The Soldier's Girl: A gripping, heart-breaking World War 2 historical novel by [Maas, Sharon]


France 1944 and the streets are filled with swastikas. The story of a brave English girl behind enemy lines, a German soldier, and a terrible sacrifice…

When young English nurse Sibyl Lake is recruited as a spy to support the French resistance, she doesn’t realise the ultimate price she will end up paying. She arrives in Colmar, a French town surrounded by vineyards and swarming with German soldiers, but her fear is dampened by the joy of being reunited with her childhood sweetheart Jacques.

Sibyl’s arrival has not gone unnoticed by Commander Wolfgang von Haagan and she realises that letting him get closer is her best chance of learning enemy secrets. Yet despite her best intentions, Sibyl soon finds that betrayal does not come easy to her.

When Jacques finds that Sibyl is involved with the enemy, he is determined to prove himself to her with one last act of heroism. An act that will put all of their lives in terrible danger…


My Review

This little Ginger Book Geek is a history nerd with a particular interest in the Second World War period.  I just love reading fiction set round about that time as it is the nearest thing I can get to getting a time machine.  I sometimes think that I am so interested in that era because I didn’t know my grandparents so I couldn’t ask them ‘What did you do during the War?’  Anyway enough of me so back to the review I do go.  I read the synopsis for ‘The Soldier’s Girl’ and I was immediately hooked.  I couldn’t wait to get a copy and dive in.  Well, ‘The Soldier’s Girl’ blew me away and I absolutely loved it but more about that in a bit.

The characters in ‘The Soldier’s Girl’ are varied but each have their own set of problems. The majority of the story focuses on Sybil.  As a young child, she faced the devastating loss of her father and the further loss of everything that the family owned.  They literally had nothing.  Fortunately the family had a very good friend living in France who invited Sybil and her family to live with her and her family.  Sybil really seems to settle in France and it isn’t too long until she thinks of France as her home rather than England.  At some point Sybil does return to live in England but she still classes France as her home.  Sybil trains and qualifies as a nurse and she seeks a job in France.  It’s here that she is soon recruited a spy.  I must say that Sybil is one seriously brave young lady.  She knows that she runs the risk of being outed as a spy and she understands the potential consequences she faces.  Sybil is feisty and determined.

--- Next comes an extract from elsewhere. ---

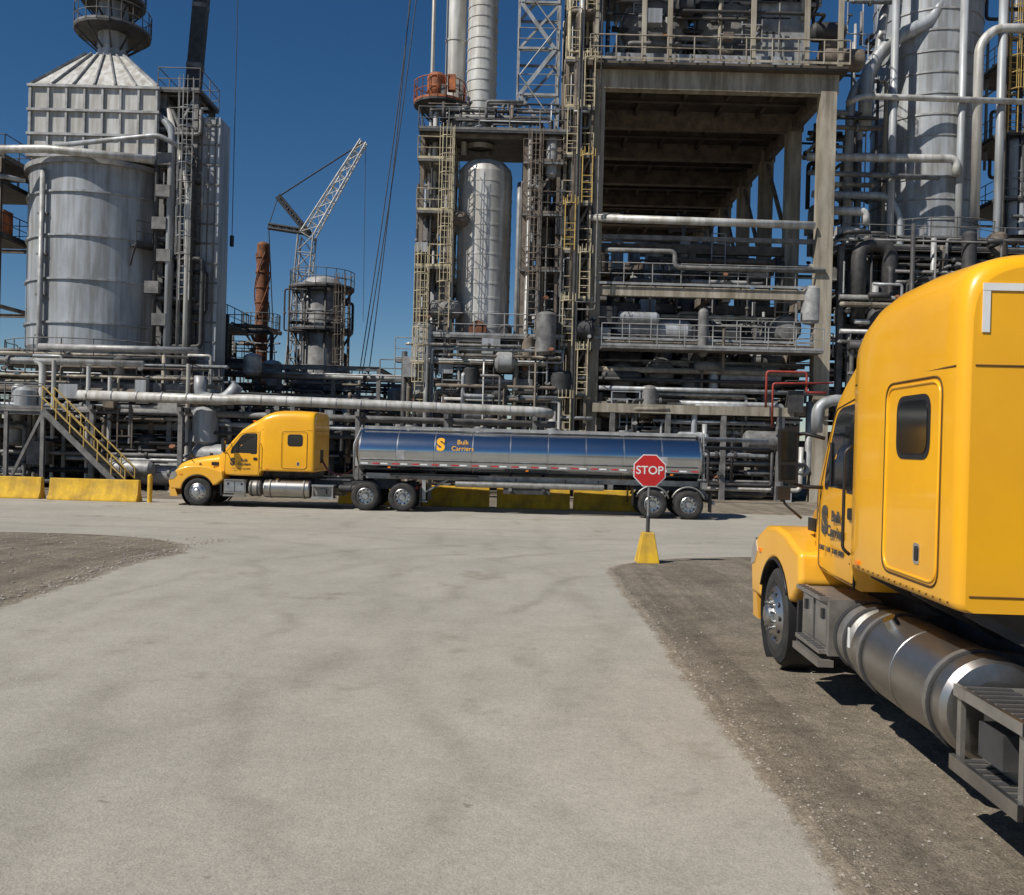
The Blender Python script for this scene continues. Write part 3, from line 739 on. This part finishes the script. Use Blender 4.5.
# ------------------------------------------------------------------ left regenerator vessel
m=MB(); X,Y=-21.8,48.0
vessel(m,X,Y,6.6,15.5,3.8,"silver_clad",band=2.15,bandr=.09,n=60,domes=False)
m.lathe([(3.8,6.6),(3.1,5.2),(2.9,5.0),(2.9,GZ)],(X,Y,0),(0,0,1),"silver_clad",48)
for z in(3.4,5.0): m.lathe([(2.9,z-.1),(3.1,z-.1),(3.1,z+.1),(2.9,z+.1)],(X,Y,0),(0,0,1),"grey_steel",48)
m.lathe([(3.8,15.5),(4.0,15.5),(4.0,15.75),(3.3,15.9)],(X,Y,0),(0,0,1),"galvanised",60)
HX=X+.5; hx,hy=3.15,3.0; z0,z1=15.9,19.6
m.box((HX,Y,(z0+z1)/2),(2*hx,2*hy,z1-z0),"silver_bright")
for i in range(8):
    xx=HX-hx+i*2*hx/7; m.box((xx,Y-hy-.05,(z0+z1)/2),(.10,.12,z1-z0),"galvanised")
for i in range(6):
    yy=Y-hy+i*2*hy/5; m.box((HX+hx+.05,yy,(z0+z1)/2),(.12,.10,z1-z0),"galvanised"); m.box((HX-hx-.05,yy,(z0+z1)/2),(.12,.10,z1-z0),"galvanised")
for zz in(z0+.12,17.1,18.3,z1-.1): m.box((HX,Y,zz),(2*hx+.3,2*hy+.3,.12),"galvanised")
bt=[(HX-hx,Y-hy,z1),(HX+hx,Y-hy,z1),(HX+hx,Y+hy,z1),(HX-hx,Y+hy,z1)]; tt=[(X-.95,Y-.95,22.0),(X+.95,Y-.95,22.0),(X+.95,Y+.95,22.0),(X-.95,Y+.95,22.0)]
m.prism(bt,tt,"silver_bright")
for i in range(7):
    t=i/6; a=Vector(bt[0]).lerp(Vector(bt[1]),t); b=Vector(tt[0]).lerp(Vector(tt[1]),t); m.beam(a+Vector((0,-.05,.03)),b+Vector((0,-.05,.03)),.07,.1,"galvanised")
for i in range(4):
    m.beam(Vector(bt[i])+Vector((0,0,.05)),Vector(tt[i])+Vector((0,0,.05)),.12,.12,"galvanised")
vessel(m,X,Y,21.9,34,.74,"silver_clad",band=1.5,n=24)
ring_platform(m,X,Y,23.4,.75,1.9,mat="dark_steel",railmat="grey_steel"); ring_platform(m,X,Y,25.0,.75,1.6,mat="dark_steel",railmat="grey_steel")
m.tube([(X-1.6,Y-3.7,2),(X-1.6,Y-3.7,15.2)],.13,"galvanised",10)
for z in range(3,15,2): m.box((X-1.6,Y-3.6,z),(.5,.25,.08),"grey_steel")
m.tube([(X+2.7,Y-3.4,1),(X+2.7,Y-3.4,3.5),(X+3.9,Y-2.2,3.8),(X+3.9,Y-2.2,15),(X+4.4,Y-2.2,16.5),(X+4.7,Y-2.2,17)],.15,"silver_clad",12)
m.tube([(X-8,Y-3.4,16.0),(X-1.2,Y-4.2,16.0),(X+4,Y-4.2,15.6)],.2,"silver_bright",12)
m.tube([(X-8,Y-3.2,14.9),(X-3.9,Y-3.2,14.9),(X-3.2,Y-2.4,14.9)],.12,"silver_clad",10)
m.tube([(X-1,Y-3.75,16.3),(X+4,Y-3.6,17.0),(X+5.2,Y-3.4,16.4)],.12,"silver_clad",10)
for z in(14.6,15.9): deck(m,X-7,X-3.9,Y-3,Y+1,z,"dark_steel")
deck(m,X-6.2,X-3.9,Y-3,Y,12.0,"dark_steel"); m.box((X-4.6,Y-2.2,12.8),(1.0,.9,1.2),"orange_primer")
frame(m,[X-7,X-4.1],[Y-3,Y+1],[5,8.5,12,15.9],.2,.2,"brown_steel")
ring_platform(m,X,Y,5.6,3.05,4.7,180,360,"grey_steel")
ring_platform(m,X,Y,11.6,3.8,4.7,310,350,"dark_steel")
m.build("regenerator_vessel")
m=MB()
frame(m,[-18.0,-16.4],[45.6,47.9],[3,6,9,12,15,17.5,19.5],.28,.25,"grey_steel")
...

Oh my goodness my this was one seriously fantastically, heart wrenching tale and I loved it!  The author uses such vivid and powerful descriptions that I really did feel as though I had been transported back to the inter-war period and of course back to the Second World War.  I really got a sense of the fear that existed during that time and the conditions in which people live.  They say that you learn something new every day and I certainly learned something new from this book.  I had a basic understanding of the history of the Alsace-Lorraine area and the fact that it went from French to German to French control but what I didn’t realise was that the area had its own little language which was a mixture of French and German.  Having studied both languages to a fairly high level this certainly appealed to me.

‘The Soldier’s Girl’ is extremely well written.  The author’s writing style is such that you can’t fail to be drawn into the story from the first word on the first page and before you know it you are addicted to the story.  It didn’t take me long at all to get into the story.  I found that it was almost as if the book had hypnotized me and I was certainly under its spell.  I became addicted to reading this book as I was desperate to know how things panned out for Sybil.  I was keeping everything crossed that Sybil evaded capture.  I found that I was turning the pages quicker and quicker as I raced to the end.  At one point it seemed as though the page numbers had blurred into one.  I was genuinely disappointed to reach the end of the book as I was enjoying the storylines, the characters and the author’s writing style that I just wanted the book to continue for a lot longer than it did.  I don’t mean that negatively by the way.  The author has done a lot of research of this time period and it really does show with a fantastic attention to the little details that nerds like me love.

Reading ‘The Soldier’s Girl really did feel as though I was on an emotional rollercoaster ride and I felt as though I went through a whole range of contrasting emotions.  On more than one occasion I felt a lump in my throat and my eyes filled up with tears.  I am not normally affected by the books I read but this book got to me more than any other book I have read.

In short ‘The Soldier’s Girl’ is one hell of a fantastically brilliant book and I would definitely recommend it to other readers but particularly to those who enjoy historical fiction.  I can’t wait to read what Sharon comes up with next.  The score on the Ginger Book Geek board is a very well deserved 5* out of 5*.